I love parenting – to be allowed to shape and impact another life –  that is a massive privilege. While I don’t think I have the balance yet, I do pursue it with intensity. I trade off certain activities to spend more time with my kids and I enjoy their company. Lincoln, as a single mom, I also learnt a long time ago to ask for help – I have about 4 other moms that help support me in raising my children (including my mother).  I have also ensured that, as much as possible, I choose work environments that nurture the importance of family as part of their value system.

LM:

What values do you try and instil in your children?

AM:

Love for God, Love of self and Love for their fellow man.
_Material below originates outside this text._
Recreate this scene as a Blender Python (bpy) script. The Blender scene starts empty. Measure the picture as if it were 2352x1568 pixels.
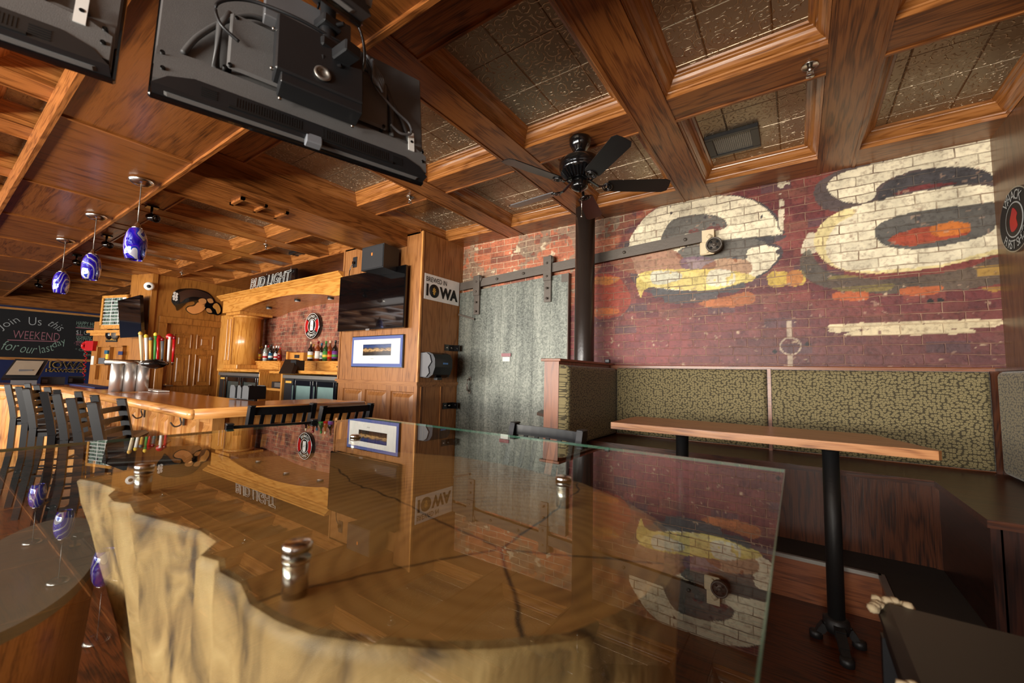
import bpy, math, random
import numpy as np
from mathutils import Matrix, Vector
random.seed(7); np.random.seed(7)
S = bpy.context.scene
COL = S.collection
PI = math.pi

# ------------------------------------------------------------------ camera
FPX = 947.7
YAW, PITCH, ROLL = 0.60413, 0.0792077, 0.0233272
CAM = np.array([0, 0, 1.355])
def _rows():
    cy, sy = math.cos(YAW), math.sin(YAW)
    f = np.array([-sy*math.cos(PITCH), cy*math.cos(PITCH), math.sin(PITCH)])
    r = np.array([cy, sy, 0]); u = np.cross(r, f)
    c, s = math.cos(ROLL), math.sin(ROLL)
    return np.array([c*r+s*u, -(-s*r+c*u), f])
CR = _rows()
def ray(px, py):
    return CR.T @ np.array([(px-1176)/FPX, (py-784)/FPX, 1.0])
def at(px, py, **k):
    """world point of the plane x=, y= or z= that the photograph shows at this pixel"""
    d = ray(px, py)
    for a, v in k.items():
        i = 'xyz'.index(a); return CAM + (v-CAM[i])/d[i]*d
def atp(px, py, p0, n):
    d = ray(px, py); n = np.array(n, float)
    return CAM + d*np.dot(np.array(p0)-CAM, n)/np.dot(d, n)
cd = bpy.data.cameras.new('camera'); cam = bpy.data.objects.new('camera', cd); COL.objects.link(cam)
cd.sensor_width = 36; cd.lens = 36*FPX/2352; cd.clip_start = .02
R3 = Matrix(((CR[0][0], -CR[1][0], -CR[2][0]), (CR[0][1], -CR[1][1], -CR[2][1]), (CR[0][2], -CR[1][2], -CR[2][2])))
cam.matrix_world = Matrix.Translation(Vector(CAM)) @ R3.to_4x4()
cd.dof.use_dof = True; cd.dof.focus_distance = 6.5; cd.dof.aperture_fstop = 2.8
S.camera = cam
# ------------------------------------------------------------------ world, daylight, lamps, exposure
S.view_settings.view_transform = 'Standard'; S.view_settings.look = 'None'
S.view_settings.gamma = 1; S.view_settings.use_curve_mapping = False
S.view_settings.exposure = 0.02
w = bpy.data.worlds.new('world'); S.world = w; w.use_nodes = True
w.node_tree.nodes['Background'].inputs[0].default_value = (.75, .85, 1, 1)
w.node_tree.nodes['Background'].inputs[1].default_value = .6
def area(name, loc, rot, sx, sy, power, col=(1, 1, 1), spread=PI):
    l = bpy.data.lights.new(name, 'AREA'); l.shape = 'RECTANGLE'; l.size = sx; l.size_y = sy
    l.energy = power; l.color = col; l.spread = spread
    o = bpy.data.objects.new(name, l); COL.objects.link(o); o.location = loc; o.rotation_euler = rot
    return o
# daylight entering by the street windows in the front wall (behind the camera): sky above; tilted-up light added below to brighten the ceiling
for x_, w_, ps, pp_ in ((-2.4, 4.6, 170, 430), (-8.0, 5.0, 190, 300), (-13.4, 3.0, 30, 40)):
    area('sky_window_light', (x_, -4.55, 2.2), (PI/2, 0, 0), w_, 1.0, ps, (.97, .98, 1))
    area('added_ceiling_uplight', (x_, -4.5, 1.3), (PI/2+.42, 0, 0), w_, .75, pp_, (1, .93, .82), 2.3)

# ------------------------------------------------------------------ materials
def nt(name):
    m = bpy.data.materials.new(name); m.use_nodes = True
    t = m.node_tree; return m, t, t.nodes['Principled BSDF']
def N(t, kind, **k):
    n = t.nodes.new(kind)
    for a, v in k.items(): setattr(n, a, v)
    return n
def L(t, a, b): t.links.new(a, b)
def lin(c):
    """sRGB 0-255 to linear"""
    return tuple(((v/255)/12.92 if v/255 <= .04045 else ((v/255+.055)/1.055)**2.4) for v in c)+(1,)
def flat(name, c, rough=.5, metal=0, bump=0, bscale=200, spec=.5, coat=0, emit=0, emitc=None):
    m, t, b = nt(name)
    b.inputs['Roughness'].default_value = rough; b.inputs['Metallic'].default_value = metal
    b.inputs['Specular IOR Level'].default_value = spec; b.inputs['Coat Weight'].default_value = coat
    tc = N(t, 'ShaderNodeTexCoord'); no = N(t, 'ShaderNodeTexNoise'); no.inputs['Scale'].default_value = 9
    no.inputs['Detail'].default_value = 4
    L(t, tc.outputs['Object'], no.inputs['Vector'])
    mx = N(t, 'ShaderNodeMix', data_type='RGBA'); L(t, no.outputs['Fac'], mx.inputs['Factor'])
    c0 = lin(c); mx.inputs['A'].default_value = tuple(v*.86 for v in c0[:3])+(1,)
    mx.inputs['B'].default_value = tuple(min(1, v*1.12) for v in c0[:3])+(1,)
    L(t, mx.outputs['Result'], b.inputs['Base Color'])
    if bump:
        n2 = N(t, 'ShaderNodeTexNoise'); n2.inputs['Scale'].default_value = bscale
        L(t, tc.outputs['Object'], n2.inputs['Vector'])
        bp = N(t, 'ShaderNodeBump'); bp.inputs['Strength'].default_value = bump; bp.inputs['Distance'].default_value = .002
        L(t, n2.outputs['Fac'], bp.inputs['Height']); L(t, bp.outputs['Normal'], b.inputs['Normal'])
    if emit:
        b.inputs['Emission Color'].default_value = lin(emitc or c); b.inputs['Emission Strength'].default_value = emit
    return m
def ramp(t, stops):
    r = N(t, 'ShaderNodeValToRGB'); e = r.color_ramp.elements
    while len(e) > 1: e.remove(e[0])
    e[0].position, e[0].color = stops[0][0], stops[0][1]
    for p, c in stops[1:]:
        q = e.new(p); q.color = c
    return r
def math_(t, op, a, b=None):
    n = N(t, 'ShaderNodeMath', operation=op)
    for i, v in enumerate((a, b)):
        if v is None: continue
        if isinstance(v, (int, float)): n.inputs[i].default_value = v
        else: L(t, v, n.inputs[i])
    return n.outputs[0]
WC = {}
def wood(tone, axis='x', rough=.32, ring=9.0, coat=.35, off=0.0):
    """oak: cathedral bands and pores running along one axis"""
    key = (tone, axis, rough, ring, coat, off)
    if key in WC: return WC[key]
    lo, mid, hi = TONES[tone]
    m, t, b = nt('oak_%s_%s' % (tone, axis))
    tc = N(t, 'ShaderNodeTexCoord'); mp = N(t, 'ShaderNodeMapping')
    s = [1, 1, 1]; s['xyz'.index(axis)] = .13
    mp.inputs['Scale'].default_value = s; mp.inputs['Location'].default_value = (off, off*1.7, off*.6)
    L(t, tc.outputs['Object'], mp.inputs['Vector'])
    n1 = N(t, 'ShaderNodeTexNoise'); n1.inputs['Scale'].default_value = 6.4; n1.inputs['Detail'].default_value = 2.5
    n1.inputs['Roughness'].default_value = .45
    L(t, mp.outputs['Vector'], n1.inputs['Vector'])
    v = math_(t, 'MULTIPLY', n1.outputs['Fac'], ring*2.4*PI)
    v = math_(t, 'SINE', v); v = math_(t, 'MULTIPLY_ADD', v, .5); t.nodes[-1].inputs[2].default_value = .5
    v = math_(t, 'POWER', v, 2.2)
    s2 = [1, 1, 1]; s2['xyz'.index(axis)] = .035
    mp2 = N(t, 'ShaderNodeMapping'); mp2.inputs['Scale'].default_value = s2
    L(t, tc.outputs['Object'], mp2.inputs['Vector'])
    n2 = N(t, 'ShaderNodeTexNoise'); n2.inputs['Scale'].default_value = 170; n2.inputs['Detail'].default_value = 3
    L(t, mp2.outputs['Vector'], n2.inputs['Vector'])
    n3 = N(t, 'ShaderNodeTexNoise'); n3.inputs['Scale'].default_value = 1.4
    L(t, tc.outputs['Object'], n3.inputs['Vector'])
    pore = math_(t, 'MULTIPLY', math_(t, 'SUBTRACT', n2.outputs['Fac'], .5), 2.1)
    g = math_(t, 'ADD', math_(t, 'MULTIPLY', v, .46), pore)
    g = math_(t, 'ADD', g, math_(t, 'MULTIPLY', math_(t, 'SUBTRACT', n3.outputs['Fac'], .5), .7))
    r = ramp(t, [(0.0, lin(hi)), (.4, lin(mid)), (.95, lin(lo))]); L(t, g, r.inputs['Fac'])
    L(t, r.outputs['Color'], b.inputs['Base Color'])
    b.inputs['Roughness'].default_value = rough
    b.inputs['Coat Weight'].default_value = coat*.5; b.inputs['Coat Roughness'].default_value = .25; b.inputs['Specular IOR Level'].default_value = .4
    bp = N(t, 'ShaderNodeBump'); bp.inputs['Strength'].default_value = .12; bp.inputs['Distance'].default_value = .002
    bp.invert = True
    L(t, g, bp.inputs['Height']); L(t, bp.outputs['Normal'], b.inputs['Normal'])
    WC[key] = m; return m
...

My desire is also that they respect the value of hard work and that they have the courage to live out their purpose.

LM:

Your spirituality and faith have always been your strong anchors, how have you stayed true to these in our current corporate culture?

AM:

I believe that they stand side by side. I think that we are called to serve wherever we are – I happen to be in business and I get to influence so many people as a leader. I would think that it is a wonderful platform for others to experience the power of the God I serve through my works.

LM:

You and I have always discussed the need to remain authentic and true to yourself in a corporate environment, how have you remained so real and authentic?

AM:

By having people like you to keep me in line! Seriously though – I think as I said – my compass is set on becoming the person God has created me to be. I believe deeply that when I seek that out, that my life will manifest to its fullest. So, as I fall and rise in my attempts to stay true, I use that personal vision as my compass – I am still way off!

LM:

What advice would you give to your 17-year-old self?

AM:

Trust in God. You need all of your life time to become who you are meant to become – so enjoy the journey.

LM:

As you look ahead of your life, how would you like to measure your life?

AM:

The most important measure would be through my children – I would hope they have experienced the magnificence and love of my creator through my life with them.

LM:

Thank you so so much, there is not enough time to delve deeper in this conversation, I hope my audience will learn so much from it.

AM:

Lincoln, I have been enriched by your leadership over the years. So, I am most humbled that you asked me to have this conversation with you. Thank you.